# Directive:
Provide the number of lines where the word "Python" occurs, and no other text.

# Material provided:
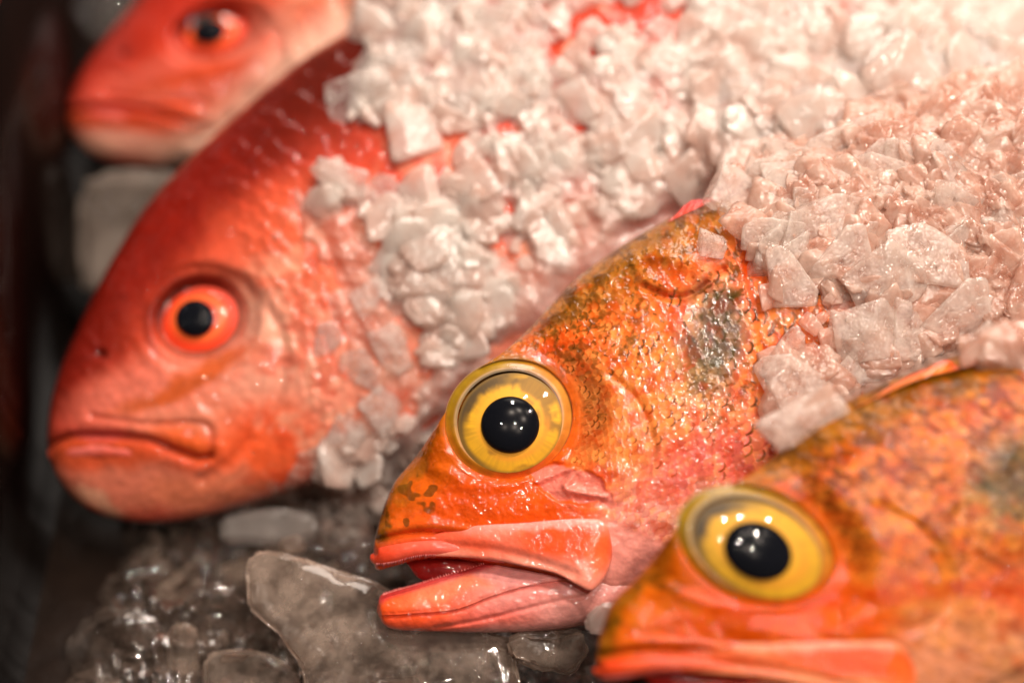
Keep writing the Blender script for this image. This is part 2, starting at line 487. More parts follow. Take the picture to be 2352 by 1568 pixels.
def paint(x, y, base, zones, seed, wob=18, sc=60):
    """blend color zones: (cx,cy,rx,ry,rot,color,strength,edge)"""
    wx = x + wob * 2 * fbm(x, y, sc, seed); wy = y + wob * 2 * fbm(x, y, sc, seed + 50)
    C = np.ones(x.shape + (3,)) * base
    for (cx, cy, rx, ry, rot, col, k, e) in zones:
        m = (k * (1 - sstep(1 - e, 1 + e, ell(wx, wy, cx, cy, rx, ry, rot))))[..., None]
        C = C * (1 - m) + col * m
    return C

def mix(C, col, m):
    m = np.clip(m, 0, 1)[..., None]
    return C * (1 - m) + col * m

def scales(x, y, pole, k, seed):
    """shingled scales growing away from the snout: height, edge, random, pos"""
    dx = x - pole[0]; dy = y - pole[1]
    dx = dx + 10 * fbm(x, y, 90, seed + 3) ; dy = dy + 10 * fbm(x, y, 90, seed + 4)
    r = np.hypot(dx, dy) + 1e-6
    a = np.log(r) / k; b = np.arctan2(dy, dx) / k
    a0 = np.floor(a); best = np.full(x.shape, 1e9); H = np.zeros(x.shape); E = np.zeros(x.shape); Rn = np.zeros(x.shape); Q = np.zeros(x.shape)
    R = 0.78
    for da in (2, 1, 0, -1, -2):
        ca_i = a0 + da
        off = 0.5 * (np.abs(ca_i) % 2)
        for db in (-1, 0, 1):
            cb_i = np.floor(b - off + 0.5) + db
            jx = (hash2(ca_i, cb_i, seed) - 0.5) * 0.5
            ca = ca_i
            qa = (a - ca - jx) ; qb = (b - off - cb_i) + 0.0
            rad = np.hypot(qa * 0.85, qb)
            cov = (rad < R) & (qa > -0.35)
            top = cov & (ca < best)
            best = np.where(top, ca, best)
            H = np.where(top, 0.5 + qa * 0.6, H)
            E = np.where(top, rad / R * (qa > 0.05), E)
            Rn = np.where(top, hash2(ca_i, cb_i, seed + 9), Rn)
            Q = np.where(top, qb, Q)
    return H, E, Rn, Q

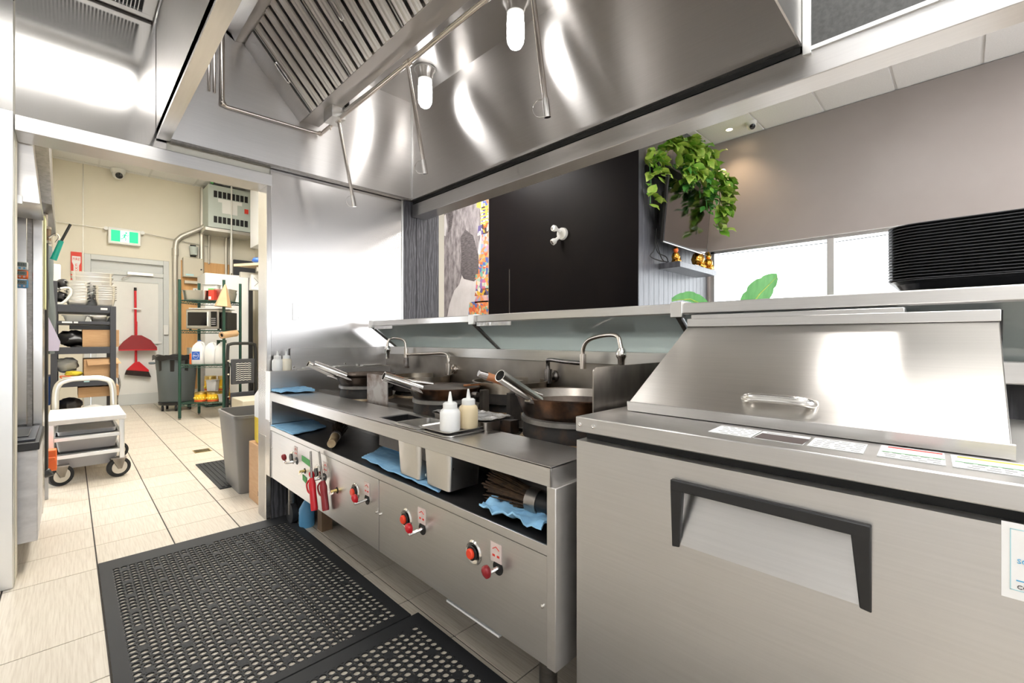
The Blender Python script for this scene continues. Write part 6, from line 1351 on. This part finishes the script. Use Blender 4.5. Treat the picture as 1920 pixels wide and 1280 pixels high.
pp = thing('black_pipe', 'black upright gas pipe with a brown union on the left', 'pipe', (-0.115, 3.95, 0.3))
MB().cyl((-0.115, 3.95, 0.30), (-0.115, 3.95, 1.68), 0.024).build('pipe', 'black_plastic', pp); MB().cyl((-0.115, 3.95, 1.68), (-0.115, 3.95, 1.85), 0.022).build('pipe', 'dark_pipe', pp)
MB().cyl((-0.115, 3.95, 1.67), (-0.115, 3.95, 1.75), 0.036, n=8).build('union', 'post_wood', pp); MB().cyl((-0.115, 3.95, 1.66), (-0.115, 3.95, 1.675), 0.038, n=14).build('union_ring', 'steel_greasy', pp); MB().cyl((-0.115, 3.95, 1.745), (-0.115, 3.95, 1.76), 0.038, n=14).build('union_ring', 'steel_greasy', pp)
MB().tube(bez([(-0.115, 3.95, 0.32), (-0.12, 3.95, 0.27), (-0.17, 3.95, 0.25), (-1.15, 3.95, 0.25)], 5), 0.024, 10).build('lower_run', 'black_plastic', pp)
tl = thing('teal_lighter', 'teal lighter hooked on the black gas pipe', 'lighter', (-0.06, 3.92, 1.55))
MB().cyl((-0.07, 3.92, 1.56), (-0.035, 3.92, 1.68), 0.016, 0.012).build('body', 'teal_plastic', tl); MB().cyl((-0.035, 3.92, 1.68), (0.005, 3.92, 1.79), 0.007).build('stem', 'black_plastic', tl); MB().tube(bez([(-0.09, 3.92, 1.69), (-0.06, 3.92, 1.72), (-0.045, 3.92, 1.70), (-0.06, 3.92, 1.665)], 4), 0.006, 6).build('hook', 'chrome', tl)
mb = MB(); vs = []
for j in range(13):
    z = 1.82 - 0.072 * j
    for i in range(10):
        a = i / 10 * 2 * math.pi; rr = (0.05 + 0.035 * min(j, 6) / 6) * (1 + 0.15 * math.sin(3 * a + j)); vs.append((-0.125 + 0.50 * rr * math.cos(a), 5.2 + 1.5 * rr * math.sin(a), z))
mb.add(vs, [(j * 10 + i, j * 10 + (i + 1) % 10, (j + 1) * 10 + (i + 1) % 10, (j + 1) * 10 + i) for j in range(12) for i in range(10)])
tag(mb.build('hanging_coat', 'coat_grey'), 'dark grey coat hanging on the left wall', 'coat')
tag(MB().box(-0.1055, 3.70, 1.25, -0.098, 3.86, 1.78).build('posted_sheet', 'paper_yellow'), 'yellowish sheet stuck on the side of the steel cabinet', 'paper')
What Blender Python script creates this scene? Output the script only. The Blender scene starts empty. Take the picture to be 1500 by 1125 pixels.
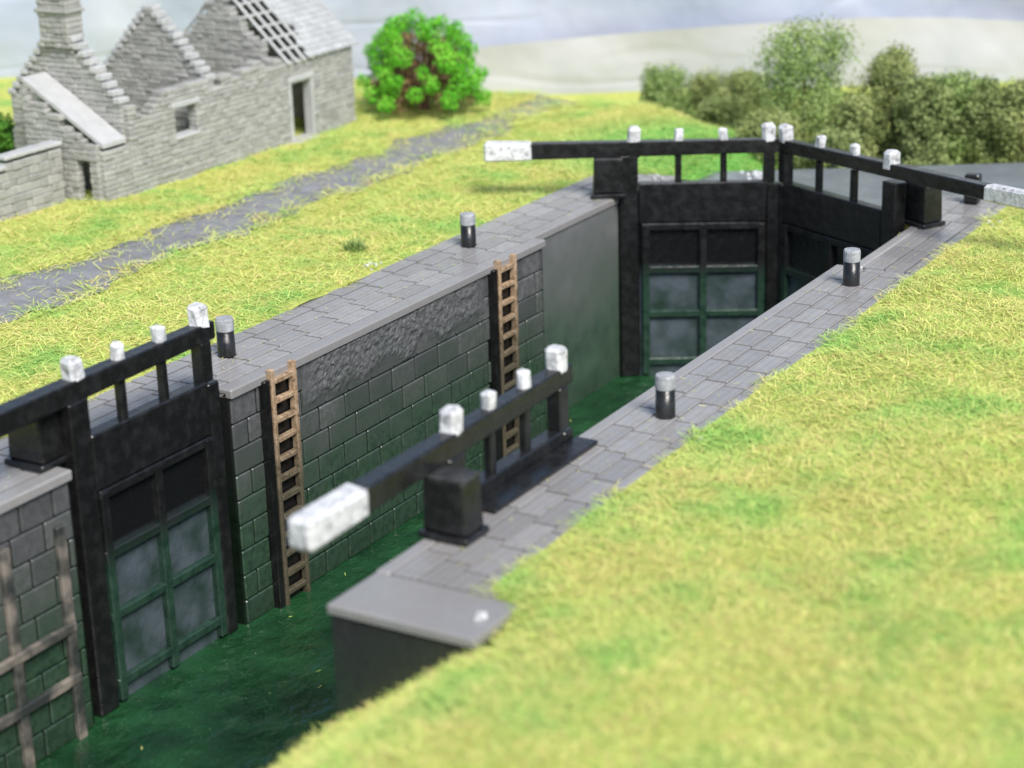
import bpy, bmesh, math, random
import numpy as np
from mathutils import Vector, Matrix, noise as mn
random.seed(7); rng=np.random.default_rng(7)
S=bpy.context.scene; C=S.collection
R=math.radians
# ------------------------------------------------------------------ camera
F=2900.0
aR=Vector((.8639,.5029,-.02806)); aU=Vector((-.1409,.2948,.9451)); aB=Vector((.4836,-.8125,.3255))
aB.normalize(); aR=(aR-aB*aR.dot(aB)).normalized(); aU=aB.cross(aR)
CAM=Vector((0,0,10))
def ray(px,py): return aR*(px-750)+aU*(562.5-py)-aB*F
def atZ(px,py,z=0.0):
    d=ray(px,py); return CAM+d*((z-10)/d.z)
FH=Vector((-aB.x,-aB.y,0)).normalized()
def atD(px,py,D):
    d=ray(px,py); return CAM+d*(D/d.dot(FH))
cd=bpy.data.cameras.new('camera'); cam=bpy.data.objects.new('camera',cd); C.objects.link(cam)
M=Matrix.Identity(4)
for i in range(3):
    M[i][0]=aR[i]; M[i][1]=aU[i]; M[i][2]=aB[i]; M[i][3]=CAM[i]
cam.matrix_world=M; cd.sensor_width=36; cd.lens=36*F/1500; cd.clip_end=500; cd.clip_start=.1
cd.dof.use_dof=True; cd.dof.focus_distance=33.5; cd.dof.aperture_fstop=.0696/.24
S.camera=cam
# ------------------------------------------------------------------ light
w=bpy.data.worlds.new('World'); S.world=w; w.use_nodes=True
nt=w.node_tree; sk=nt.nodes.new('ShaderNodeTexSky'); sk.sky_type='NISHITA'; sk.sun_disc=False
SD=Vector((.55,-.38,.74)).normalized()
sk.sun_elevation=math.asin(SD.z); sk.sun_rotation=math.atan2(SD.x,SD.y)
bg=nt.nodes['Background']; bg.inputs['Strength'].default_value=.15
nt.links.new(sk.outputs[0],bg.inputs[0])
sl=bpy.data.lights.new('sun','SUN'); sl.energy=4.7; sl.angle=R(26); sl.color=(1,.965,.91)
so=bpy.data.objects.new('sun',sl); C.objects.link(so); so.rotation_euler=SD.to_track_quat('Z','Y').to_euler()
S.view_settings.view_transform='Standard'; S.view_settings.look='None'; S.view_settings.exposure=0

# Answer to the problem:
2